The most profound understanding of the relation of culture to psychology and emotional response starts from defining a culture, which is varied across nations and studies. It represents the rules and norms defining a particular group and arises as people become more socialized and depend on the companionship of others. It affects emotions when providing information systems and governing codes of conduct, requiring an emotional response from people.
Culture affects emotions through front-end calibration, regulating emotional responses to culturally available events. It means that it identifies what culturally specific events in a person’s life make people the most emotional, proving that the emotional system is adaptable to particular external conflicts (Matsumoto & Juang, 2016). Everything people learn through experience that causes joy or sadness originates from culture. In other cases, culture affects the way people express their emotions.
The intensity of emotion and its physiological expression are examples of how different cultures affect emotions. My family’s culture promotes the idea of an interdependent self, thus forcing me to more suppressed cultural display rules. When feeling bitterness, I tend to express less than I feel. The cause of such deamplification is that my family, as an organization with its own culture, prefers being more logical than emotional and more observant than judgemental (Matsumoto & Juang, 2016). Sometimes, it results in neutralization, limiting my emotions, or masking. Thus, a person’s daily emotional responses arise according to the culture surrounding him.

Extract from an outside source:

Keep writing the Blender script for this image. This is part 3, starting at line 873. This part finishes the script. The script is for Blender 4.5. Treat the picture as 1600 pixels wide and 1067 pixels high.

To conclude, people as the parts of the bigger society refer to culture as the source of norms and expectations. Some culture-specific distinctions are more concerned with emotional responses, regulating them in daily life. Culture dictates when certain feelings are allowed and regulates the expression after emotions are elicited. As my family does, a small group also has a culture that appropriates its members’ behavior and emotional responses.
Reference
Matsumoto. D., & Juang, L. (2016). Culture and Psychology (6th ed). Z-Library. Web.